The Daily Escape:
Moonlight on Nantucket Sound, Dennis Port, MA – October 2021 Samsung Note 20 ultra photo by Kelly O. & Bob W.
(We leave Truro, MA today, returning to our workaday lives in CT. It has been a wonderful time on Cape Cod, eating very well, and visiting with both local family, plus a few who traveled to spend time with us.)
From Vice:
“ the Financial Times, citing anonymous US intelligence sources, has reported that China tested a missile capable of carrying a nuclear warhead in August that left the Pentagon stunned.”
They’re saying that China may have launched a Fractional Orbital Bombardment System (FOBS) with a Hypersonic Glide Vehicle (HGV). Opinions differ, but they fired something that orbited the globe and dropped a hypersonic glide vehicle against a target.
Wrongo lost the fob for his car once, they’re expensive to replace. What are we talking about, and why should we care? In August or possibly in July, China tested a missile that might be a FOBS. While Wrongo ran a missile unit in the military, that was 50+ years ago, and the technology has vastly improved – so he’s not an expert.
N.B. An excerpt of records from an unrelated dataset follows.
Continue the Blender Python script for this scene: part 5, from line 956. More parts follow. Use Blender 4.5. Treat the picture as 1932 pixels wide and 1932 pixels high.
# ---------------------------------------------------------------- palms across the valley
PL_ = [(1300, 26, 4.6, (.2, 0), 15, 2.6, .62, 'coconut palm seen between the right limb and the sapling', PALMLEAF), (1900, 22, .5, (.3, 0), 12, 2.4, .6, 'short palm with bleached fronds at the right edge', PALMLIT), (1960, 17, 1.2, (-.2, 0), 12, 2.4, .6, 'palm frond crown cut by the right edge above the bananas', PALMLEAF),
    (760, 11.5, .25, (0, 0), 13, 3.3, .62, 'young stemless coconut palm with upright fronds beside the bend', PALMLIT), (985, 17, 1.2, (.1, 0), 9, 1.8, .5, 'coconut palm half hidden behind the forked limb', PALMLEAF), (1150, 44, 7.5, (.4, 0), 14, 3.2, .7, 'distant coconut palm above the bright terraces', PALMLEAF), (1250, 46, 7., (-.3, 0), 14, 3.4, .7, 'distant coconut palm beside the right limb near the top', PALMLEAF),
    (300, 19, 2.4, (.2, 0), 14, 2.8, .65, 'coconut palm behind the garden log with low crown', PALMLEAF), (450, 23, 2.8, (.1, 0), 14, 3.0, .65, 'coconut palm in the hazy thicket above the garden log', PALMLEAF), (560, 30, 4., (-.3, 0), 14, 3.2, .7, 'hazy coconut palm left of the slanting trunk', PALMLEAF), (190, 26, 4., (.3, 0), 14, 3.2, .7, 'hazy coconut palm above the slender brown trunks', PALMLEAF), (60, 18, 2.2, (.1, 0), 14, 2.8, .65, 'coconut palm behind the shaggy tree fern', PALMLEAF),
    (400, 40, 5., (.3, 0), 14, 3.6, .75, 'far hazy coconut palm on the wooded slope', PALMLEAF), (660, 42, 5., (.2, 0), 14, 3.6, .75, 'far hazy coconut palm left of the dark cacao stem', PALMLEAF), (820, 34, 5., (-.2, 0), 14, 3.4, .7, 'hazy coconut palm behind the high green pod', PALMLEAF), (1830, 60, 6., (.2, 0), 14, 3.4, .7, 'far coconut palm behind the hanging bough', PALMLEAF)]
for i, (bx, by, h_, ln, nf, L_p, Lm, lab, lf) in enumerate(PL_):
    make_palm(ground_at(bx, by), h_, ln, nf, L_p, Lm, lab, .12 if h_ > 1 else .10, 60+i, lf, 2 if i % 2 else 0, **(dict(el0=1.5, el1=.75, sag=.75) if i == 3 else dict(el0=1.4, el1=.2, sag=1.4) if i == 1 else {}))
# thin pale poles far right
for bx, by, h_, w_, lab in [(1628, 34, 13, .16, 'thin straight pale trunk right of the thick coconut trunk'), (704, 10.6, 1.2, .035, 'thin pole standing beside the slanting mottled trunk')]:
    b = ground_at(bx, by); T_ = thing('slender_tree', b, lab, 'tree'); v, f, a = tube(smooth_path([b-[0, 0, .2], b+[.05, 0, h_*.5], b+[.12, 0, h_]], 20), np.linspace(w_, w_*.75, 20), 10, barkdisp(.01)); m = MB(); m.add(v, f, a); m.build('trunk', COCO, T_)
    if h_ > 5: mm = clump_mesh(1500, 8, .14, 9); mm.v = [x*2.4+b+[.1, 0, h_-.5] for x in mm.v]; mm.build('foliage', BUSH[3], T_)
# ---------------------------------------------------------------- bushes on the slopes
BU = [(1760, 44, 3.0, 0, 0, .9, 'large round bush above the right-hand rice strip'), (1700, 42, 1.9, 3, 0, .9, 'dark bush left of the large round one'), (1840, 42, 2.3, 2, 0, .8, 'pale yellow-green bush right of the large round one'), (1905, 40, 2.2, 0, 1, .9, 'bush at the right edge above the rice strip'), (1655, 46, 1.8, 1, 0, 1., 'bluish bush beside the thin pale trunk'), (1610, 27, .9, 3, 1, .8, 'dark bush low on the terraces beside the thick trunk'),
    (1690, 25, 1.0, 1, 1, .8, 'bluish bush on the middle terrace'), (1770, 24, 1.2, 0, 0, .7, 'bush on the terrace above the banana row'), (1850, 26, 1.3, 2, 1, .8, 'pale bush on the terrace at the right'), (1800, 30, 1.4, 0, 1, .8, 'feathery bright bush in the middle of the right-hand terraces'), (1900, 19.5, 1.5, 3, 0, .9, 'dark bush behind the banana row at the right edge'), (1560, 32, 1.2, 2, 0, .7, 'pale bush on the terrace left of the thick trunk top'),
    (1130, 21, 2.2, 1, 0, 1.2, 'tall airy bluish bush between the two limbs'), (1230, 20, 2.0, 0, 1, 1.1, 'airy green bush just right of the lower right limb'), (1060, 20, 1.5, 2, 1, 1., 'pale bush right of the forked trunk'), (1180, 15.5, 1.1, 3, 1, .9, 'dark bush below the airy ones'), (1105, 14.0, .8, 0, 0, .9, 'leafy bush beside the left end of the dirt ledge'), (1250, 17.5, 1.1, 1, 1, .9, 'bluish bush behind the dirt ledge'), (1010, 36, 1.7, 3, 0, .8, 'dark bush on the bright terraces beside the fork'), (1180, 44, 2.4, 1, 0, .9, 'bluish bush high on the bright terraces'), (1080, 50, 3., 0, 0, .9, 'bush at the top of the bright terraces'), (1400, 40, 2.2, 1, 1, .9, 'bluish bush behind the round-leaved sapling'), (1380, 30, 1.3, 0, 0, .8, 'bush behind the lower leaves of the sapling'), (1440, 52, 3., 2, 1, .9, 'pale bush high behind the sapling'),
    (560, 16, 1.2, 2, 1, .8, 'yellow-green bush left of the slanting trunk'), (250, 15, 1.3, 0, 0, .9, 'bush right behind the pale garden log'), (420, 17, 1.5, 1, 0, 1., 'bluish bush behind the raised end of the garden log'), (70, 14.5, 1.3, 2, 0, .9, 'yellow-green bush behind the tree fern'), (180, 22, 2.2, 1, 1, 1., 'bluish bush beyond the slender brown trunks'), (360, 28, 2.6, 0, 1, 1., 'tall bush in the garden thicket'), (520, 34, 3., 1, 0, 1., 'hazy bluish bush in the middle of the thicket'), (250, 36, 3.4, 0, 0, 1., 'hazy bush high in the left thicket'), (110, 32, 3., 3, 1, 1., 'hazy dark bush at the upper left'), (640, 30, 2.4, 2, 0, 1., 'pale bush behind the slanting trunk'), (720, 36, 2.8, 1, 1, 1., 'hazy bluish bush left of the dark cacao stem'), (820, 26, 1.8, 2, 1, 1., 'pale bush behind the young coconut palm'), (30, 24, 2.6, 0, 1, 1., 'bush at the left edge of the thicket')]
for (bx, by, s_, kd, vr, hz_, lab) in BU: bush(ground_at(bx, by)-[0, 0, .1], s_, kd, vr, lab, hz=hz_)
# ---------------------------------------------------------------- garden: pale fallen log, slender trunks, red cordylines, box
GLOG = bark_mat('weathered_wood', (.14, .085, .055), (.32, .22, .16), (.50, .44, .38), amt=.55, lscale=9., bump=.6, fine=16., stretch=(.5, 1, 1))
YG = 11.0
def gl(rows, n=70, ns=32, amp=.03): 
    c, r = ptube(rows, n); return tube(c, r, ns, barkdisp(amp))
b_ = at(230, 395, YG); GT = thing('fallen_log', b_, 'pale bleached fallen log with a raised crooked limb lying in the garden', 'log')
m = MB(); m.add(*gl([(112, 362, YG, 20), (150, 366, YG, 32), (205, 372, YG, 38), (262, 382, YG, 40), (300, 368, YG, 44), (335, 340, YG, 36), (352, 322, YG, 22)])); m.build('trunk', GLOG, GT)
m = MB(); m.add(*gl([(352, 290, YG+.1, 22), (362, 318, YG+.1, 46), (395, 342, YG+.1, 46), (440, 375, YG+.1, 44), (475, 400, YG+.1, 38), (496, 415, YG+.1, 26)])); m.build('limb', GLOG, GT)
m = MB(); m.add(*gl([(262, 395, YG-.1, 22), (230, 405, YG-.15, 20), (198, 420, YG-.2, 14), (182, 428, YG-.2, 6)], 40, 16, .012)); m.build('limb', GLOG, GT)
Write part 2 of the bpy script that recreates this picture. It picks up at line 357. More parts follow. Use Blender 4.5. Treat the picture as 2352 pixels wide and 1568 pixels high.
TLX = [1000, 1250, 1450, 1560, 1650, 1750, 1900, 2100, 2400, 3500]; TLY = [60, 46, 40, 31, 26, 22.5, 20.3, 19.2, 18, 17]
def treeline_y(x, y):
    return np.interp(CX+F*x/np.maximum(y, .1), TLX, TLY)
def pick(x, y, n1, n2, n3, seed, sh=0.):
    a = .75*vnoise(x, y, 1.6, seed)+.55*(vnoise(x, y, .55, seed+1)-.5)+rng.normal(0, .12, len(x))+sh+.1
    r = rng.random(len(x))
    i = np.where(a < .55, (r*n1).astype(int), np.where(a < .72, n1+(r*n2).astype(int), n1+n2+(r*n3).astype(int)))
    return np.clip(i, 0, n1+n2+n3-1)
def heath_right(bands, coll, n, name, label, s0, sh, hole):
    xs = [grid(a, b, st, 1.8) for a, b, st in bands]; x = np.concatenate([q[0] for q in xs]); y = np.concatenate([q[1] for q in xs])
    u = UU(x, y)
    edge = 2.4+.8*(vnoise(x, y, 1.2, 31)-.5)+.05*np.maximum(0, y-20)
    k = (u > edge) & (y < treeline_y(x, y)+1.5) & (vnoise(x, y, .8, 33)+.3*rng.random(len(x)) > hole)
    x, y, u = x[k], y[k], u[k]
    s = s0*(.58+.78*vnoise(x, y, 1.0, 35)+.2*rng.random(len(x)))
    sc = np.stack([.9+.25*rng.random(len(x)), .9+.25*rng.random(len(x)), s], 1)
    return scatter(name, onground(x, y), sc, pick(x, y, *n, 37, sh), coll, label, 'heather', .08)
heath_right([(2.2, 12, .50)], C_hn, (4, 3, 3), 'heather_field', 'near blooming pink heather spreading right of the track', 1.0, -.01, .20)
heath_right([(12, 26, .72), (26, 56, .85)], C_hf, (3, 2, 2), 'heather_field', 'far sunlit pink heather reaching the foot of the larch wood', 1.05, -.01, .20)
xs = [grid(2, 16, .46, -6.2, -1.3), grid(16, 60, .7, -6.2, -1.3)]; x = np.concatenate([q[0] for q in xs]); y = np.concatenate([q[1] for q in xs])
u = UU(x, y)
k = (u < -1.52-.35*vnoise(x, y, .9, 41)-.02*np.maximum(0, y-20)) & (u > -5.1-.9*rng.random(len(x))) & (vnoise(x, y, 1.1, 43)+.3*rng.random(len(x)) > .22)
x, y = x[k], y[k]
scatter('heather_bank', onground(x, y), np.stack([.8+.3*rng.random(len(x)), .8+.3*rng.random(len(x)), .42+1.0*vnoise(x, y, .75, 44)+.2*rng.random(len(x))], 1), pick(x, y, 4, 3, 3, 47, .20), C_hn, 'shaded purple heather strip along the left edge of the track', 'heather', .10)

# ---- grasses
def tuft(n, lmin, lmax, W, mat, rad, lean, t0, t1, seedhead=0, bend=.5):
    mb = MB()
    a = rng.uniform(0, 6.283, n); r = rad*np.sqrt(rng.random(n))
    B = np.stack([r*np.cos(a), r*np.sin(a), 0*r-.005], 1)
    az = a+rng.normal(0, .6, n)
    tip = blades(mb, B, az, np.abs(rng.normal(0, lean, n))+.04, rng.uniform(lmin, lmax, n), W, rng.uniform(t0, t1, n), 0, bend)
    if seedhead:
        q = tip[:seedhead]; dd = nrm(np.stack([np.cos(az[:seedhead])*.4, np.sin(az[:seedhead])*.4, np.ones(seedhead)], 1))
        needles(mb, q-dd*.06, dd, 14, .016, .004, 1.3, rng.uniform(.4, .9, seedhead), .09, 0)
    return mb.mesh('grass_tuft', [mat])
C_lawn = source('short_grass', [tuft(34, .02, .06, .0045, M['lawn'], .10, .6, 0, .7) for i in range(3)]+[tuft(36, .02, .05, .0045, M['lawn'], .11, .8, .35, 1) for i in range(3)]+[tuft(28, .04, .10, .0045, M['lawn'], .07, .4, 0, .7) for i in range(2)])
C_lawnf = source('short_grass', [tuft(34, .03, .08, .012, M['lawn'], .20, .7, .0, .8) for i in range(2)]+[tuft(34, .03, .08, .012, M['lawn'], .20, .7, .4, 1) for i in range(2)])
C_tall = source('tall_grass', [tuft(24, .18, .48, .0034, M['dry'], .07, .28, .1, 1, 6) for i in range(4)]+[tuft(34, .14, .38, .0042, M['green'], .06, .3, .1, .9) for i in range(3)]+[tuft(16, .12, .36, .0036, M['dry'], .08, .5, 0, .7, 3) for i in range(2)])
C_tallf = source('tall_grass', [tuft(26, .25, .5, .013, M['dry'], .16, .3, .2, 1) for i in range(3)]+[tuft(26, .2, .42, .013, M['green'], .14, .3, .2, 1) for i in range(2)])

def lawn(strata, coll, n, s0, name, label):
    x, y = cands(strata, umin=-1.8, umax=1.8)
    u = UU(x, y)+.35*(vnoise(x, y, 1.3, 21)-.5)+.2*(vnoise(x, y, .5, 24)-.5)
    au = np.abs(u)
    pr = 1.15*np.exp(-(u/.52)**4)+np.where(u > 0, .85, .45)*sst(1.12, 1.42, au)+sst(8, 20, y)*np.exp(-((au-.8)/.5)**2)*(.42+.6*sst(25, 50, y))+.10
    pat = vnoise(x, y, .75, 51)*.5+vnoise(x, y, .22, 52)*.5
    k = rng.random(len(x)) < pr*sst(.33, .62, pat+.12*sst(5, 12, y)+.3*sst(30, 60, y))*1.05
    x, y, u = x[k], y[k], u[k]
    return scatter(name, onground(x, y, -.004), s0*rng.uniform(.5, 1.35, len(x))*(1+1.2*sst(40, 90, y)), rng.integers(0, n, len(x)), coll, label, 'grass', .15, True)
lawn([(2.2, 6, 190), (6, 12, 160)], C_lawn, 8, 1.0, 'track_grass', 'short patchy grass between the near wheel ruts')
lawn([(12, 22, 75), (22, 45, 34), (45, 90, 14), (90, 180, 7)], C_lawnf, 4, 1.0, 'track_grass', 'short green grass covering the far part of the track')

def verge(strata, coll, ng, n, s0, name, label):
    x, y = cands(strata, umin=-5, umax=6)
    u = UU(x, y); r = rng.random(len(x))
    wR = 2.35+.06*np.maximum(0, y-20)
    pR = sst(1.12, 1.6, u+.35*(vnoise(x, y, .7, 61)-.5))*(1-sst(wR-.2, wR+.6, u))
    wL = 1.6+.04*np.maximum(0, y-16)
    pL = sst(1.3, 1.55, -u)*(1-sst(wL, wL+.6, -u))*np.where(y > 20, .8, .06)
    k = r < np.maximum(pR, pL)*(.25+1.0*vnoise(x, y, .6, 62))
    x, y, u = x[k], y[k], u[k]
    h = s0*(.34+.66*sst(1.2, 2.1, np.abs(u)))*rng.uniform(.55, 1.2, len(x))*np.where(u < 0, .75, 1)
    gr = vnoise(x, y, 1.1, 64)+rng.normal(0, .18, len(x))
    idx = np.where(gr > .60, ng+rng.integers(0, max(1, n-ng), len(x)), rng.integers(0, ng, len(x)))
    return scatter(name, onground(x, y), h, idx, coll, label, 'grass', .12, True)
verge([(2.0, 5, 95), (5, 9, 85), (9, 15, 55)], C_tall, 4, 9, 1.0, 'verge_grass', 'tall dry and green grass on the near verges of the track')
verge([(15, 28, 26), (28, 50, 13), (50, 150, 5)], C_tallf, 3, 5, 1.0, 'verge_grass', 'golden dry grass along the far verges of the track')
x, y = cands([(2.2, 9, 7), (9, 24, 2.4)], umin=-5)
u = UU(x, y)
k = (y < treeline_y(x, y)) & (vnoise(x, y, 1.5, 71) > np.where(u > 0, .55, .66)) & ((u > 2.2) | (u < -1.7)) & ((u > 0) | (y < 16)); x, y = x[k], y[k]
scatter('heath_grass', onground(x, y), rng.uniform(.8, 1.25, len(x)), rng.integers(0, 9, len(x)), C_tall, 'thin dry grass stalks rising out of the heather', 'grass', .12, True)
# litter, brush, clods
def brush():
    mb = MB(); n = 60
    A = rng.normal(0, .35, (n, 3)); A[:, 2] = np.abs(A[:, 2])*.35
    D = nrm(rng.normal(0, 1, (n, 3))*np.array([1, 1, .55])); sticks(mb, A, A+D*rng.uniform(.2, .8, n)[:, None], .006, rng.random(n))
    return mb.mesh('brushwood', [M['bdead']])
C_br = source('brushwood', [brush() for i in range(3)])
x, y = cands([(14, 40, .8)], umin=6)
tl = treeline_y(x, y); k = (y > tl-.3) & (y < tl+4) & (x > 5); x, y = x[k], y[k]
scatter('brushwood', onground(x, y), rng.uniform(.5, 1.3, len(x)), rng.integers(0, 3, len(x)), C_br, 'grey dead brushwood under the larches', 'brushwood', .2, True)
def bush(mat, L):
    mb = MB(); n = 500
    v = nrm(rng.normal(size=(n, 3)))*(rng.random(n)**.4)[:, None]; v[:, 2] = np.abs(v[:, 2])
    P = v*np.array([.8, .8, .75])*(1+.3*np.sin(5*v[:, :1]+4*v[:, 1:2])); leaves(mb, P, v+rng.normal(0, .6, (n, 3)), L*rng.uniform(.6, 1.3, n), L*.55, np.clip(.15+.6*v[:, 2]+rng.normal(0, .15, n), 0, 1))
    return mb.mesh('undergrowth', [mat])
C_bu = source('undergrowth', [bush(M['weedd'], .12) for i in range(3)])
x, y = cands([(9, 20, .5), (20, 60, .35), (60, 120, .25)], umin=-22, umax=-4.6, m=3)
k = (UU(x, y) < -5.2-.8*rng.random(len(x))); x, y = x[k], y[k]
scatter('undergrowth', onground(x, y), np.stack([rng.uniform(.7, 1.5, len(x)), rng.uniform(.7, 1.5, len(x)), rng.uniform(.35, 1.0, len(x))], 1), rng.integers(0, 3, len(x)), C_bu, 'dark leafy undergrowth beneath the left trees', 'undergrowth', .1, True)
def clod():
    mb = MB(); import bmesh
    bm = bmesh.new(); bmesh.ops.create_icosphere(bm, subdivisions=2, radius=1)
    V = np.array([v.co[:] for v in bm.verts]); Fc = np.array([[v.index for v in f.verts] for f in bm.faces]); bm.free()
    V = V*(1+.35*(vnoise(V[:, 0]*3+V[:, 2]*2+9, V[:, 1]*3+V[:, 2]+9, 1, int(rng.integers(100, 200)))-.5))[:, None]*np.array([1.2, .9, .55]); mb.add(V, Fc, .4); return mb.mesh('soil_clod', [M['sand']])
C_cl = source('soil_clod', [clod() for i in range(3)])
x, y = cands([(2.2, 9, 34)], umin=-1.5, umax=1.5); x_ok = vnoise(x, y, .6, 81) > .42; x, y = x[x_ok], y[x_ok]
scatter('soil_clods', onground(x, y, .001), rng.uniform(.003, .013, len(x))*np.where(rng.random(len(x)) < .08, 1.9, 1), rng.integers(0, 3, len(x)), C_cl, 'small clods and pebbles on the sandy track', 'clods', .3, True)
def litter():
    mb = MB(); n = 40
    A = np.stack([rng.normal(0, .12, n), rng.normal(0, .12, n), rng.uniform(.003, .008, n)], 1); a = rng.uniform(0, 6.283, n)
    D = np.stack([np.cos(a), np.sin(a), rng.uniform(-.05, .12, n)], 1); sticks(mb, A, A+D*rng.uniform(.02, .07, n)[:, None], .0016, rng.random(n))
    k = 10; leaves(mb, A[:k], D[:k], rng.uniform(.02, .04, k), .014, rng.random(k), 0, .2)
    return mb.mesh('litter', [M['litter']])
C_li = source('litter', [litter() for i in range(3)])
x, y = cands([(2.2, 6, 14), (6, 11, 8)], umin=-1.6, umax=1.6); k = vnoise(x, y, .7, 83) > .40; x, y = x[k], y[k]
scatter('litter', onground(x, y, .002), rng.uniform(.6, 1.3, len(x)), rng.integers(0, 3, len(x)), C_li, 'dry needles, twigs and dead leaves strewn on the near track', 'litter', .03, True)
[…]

Let’s define what we’re talking about: “Hypersonic” means that it flies faster than the speed of sound. Hypersonic means speeds from Mach 5 to Mach 25, which is orbital velocity. All ICBMs are hypersonic when they re-enter the atmosphere.
An ICBM can be tracked from launch, and since it can’t be redirected during flight, we will have 10+ minutes warning of the targeted location. But a FOBS can stay in orbit for an indeterminate time. You won’t know where it’s going until it begins its descent, which means that by the time it’s possible to determine the target area, there might only be 2-3 minutes of warning.
This has implications for our missile defense umbrella. A traditional ICBM flies a parabolic trajectory so a missile tracking radar can make projections of where and when it will hit a range of targets, providing “early warning” to our threatened locations.
But as the Drive says:
“The maneuvering hypersonic glide vehicle, descending from high-altitude at extreme speed, could travel thousands of miles to its target, which can be…offset from a normal ballistic track. Complicating things…these systems can attack from the south pole, not just the north where most of America’s ballistic missile early warning, tracking, and defensive apparatus is focused.”
Our missile defense system is designed for launches from the north. Seems like a bad time for us to figure out they can also come from the south.
Regardless, America’s military has little ability to intercept China’s weapons. Our mid-course intercept capabilities are focused on traditional ballistic missile flight profiles. In practice, America’s missile defenses have never been able to stop China’s missiles, so this additional Chinese capability doesn’t change our vulnerability to their nuclear weapons.
From Jeffery Lewis of Arms Control Wonk: (brackets by Wrongo)
“They [the US] have a very poor [anti-ballistic missile] test record…It’s around 50% percent and only in very scripted scenarios. They don’t test in adverse weather. They’ll cancel missile defense tests on account of rain.”
Doesn’t work in the rain? Shouldn’t we have a more legit missile defense system? What if I told you it cost more than $30 billion?
US spy satellites have revealed that China is constructing hundreds of new missile silos in northwestern China. Their military buildup is, at least in part, a reaction to the perceived threat of America’s pivot to China from the Middle East.
If this report ends up being accurate, one thing is likely: There will be a new profit center for America’s defense contractors! The Pentagon is pushing to deploy a whole new space-based early warning and tracking system for hypersonic and ballistic missiles.
Expect new calls for hugely expensive missile defense capabilities in Congress, as well as demands to do whatever possible to bring China to the bargaining table in hopes of obtaining some type of strategic arms limitation treaty.
Speaking of now wanting a new treaty, China and Russia have both expressed concern, multiple times, about the US abandonment of the Anti-ballistic Missile Treaty. The ABM Treaty was a 1972 deal with the Soviet Union that limited the number of such systems both countries could develop and deploy.
Colin Powell and George W. Bush dismantled that treaty in the wake of 9/11. Perhaps if GW Bush hadn’t unilaterally abandoned it in 2001, we might not be talking about this today.
Our presidents can say whatever they want, but our adversaries have to look at the worst case for their own defense, just as we must. They believe that abandoning the treaty opened the way for a US first nuclear strike.
But don’t be too worried about this.
Rest assured we will have an effective defense/response system just as soon as we can get the parts from China.
Not funny😫
Actually funny. Very disturbing, but funny.
And also, humbling. We finally get to stand in a position of relative vulnerability to another great military power. I suspect that most Americans haven’t inhabited that vantage point since the Cuban Missile Crisis and that lasted for what now seems like a few minutes. Nothing funny about that.